GOLD (SPOT) – technical overview
The market has been very well supported on dips since recovering from the 2014 base. The price action suggests the market could now be poised for a fresh bounce in the sessions ahead, in an attempt to carve out a more meaningful longer-term base. However, the recent daily close below 1170 is a threat to basing prospects with sustained weakness below the level to expose a retest of the critical 2014 base at 1131.
GOLD (SPOT) – fundamental overview
Quite surprisingly, the GOLD market has been unable to catch a bid this week and has even come under pressure despite a major cloud of uncertainty hanging over Greece and its future in the Eurozone. Stops were tripped below 1170 on Wednesday and any sustained weakness below this level could open a retest of the 2014 base down around 1130. It seems the market has grown disenchanted with the idea that GOLD is a blanket of safety. There were however some bargain hunters that emerged in the aftermath of a disappointing US employment report, and even with all the disenchantment, we could see some interest ahead of Sunday’s Greece referendum risk.
Feature – technical overview
USDZAR is locked within a well defined uptrend, with the market consolidating off recently established 2015Â highs. A medium-term higher low is in place just over 11.6900, with any setbacks expected to be very well supported above the level ahead of the next major upside extension back above 12.6365. Ultimately, only a break and close below 11.6900 would negate.

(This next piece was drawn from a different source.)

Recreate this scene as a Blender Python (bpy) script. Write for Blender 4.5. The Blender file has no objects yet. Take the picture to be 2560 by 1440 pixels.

Feature – fundamental overview
Not a whole lot of support for the Rand into Friday trade, with the market unable to even extend gains too much on the disappointing monthly employment report out of the US. It seems the stress associated with Greece risk and a struggling local economy have been enough of a reminder to stay away from the Rand. Thursday’s South Africa consumer confidence reading was much worse than expected, and this will do nothing to help the beleaguered South African currency. Power outages and rising taxes are also Rand negative drivers that should not be overlooked.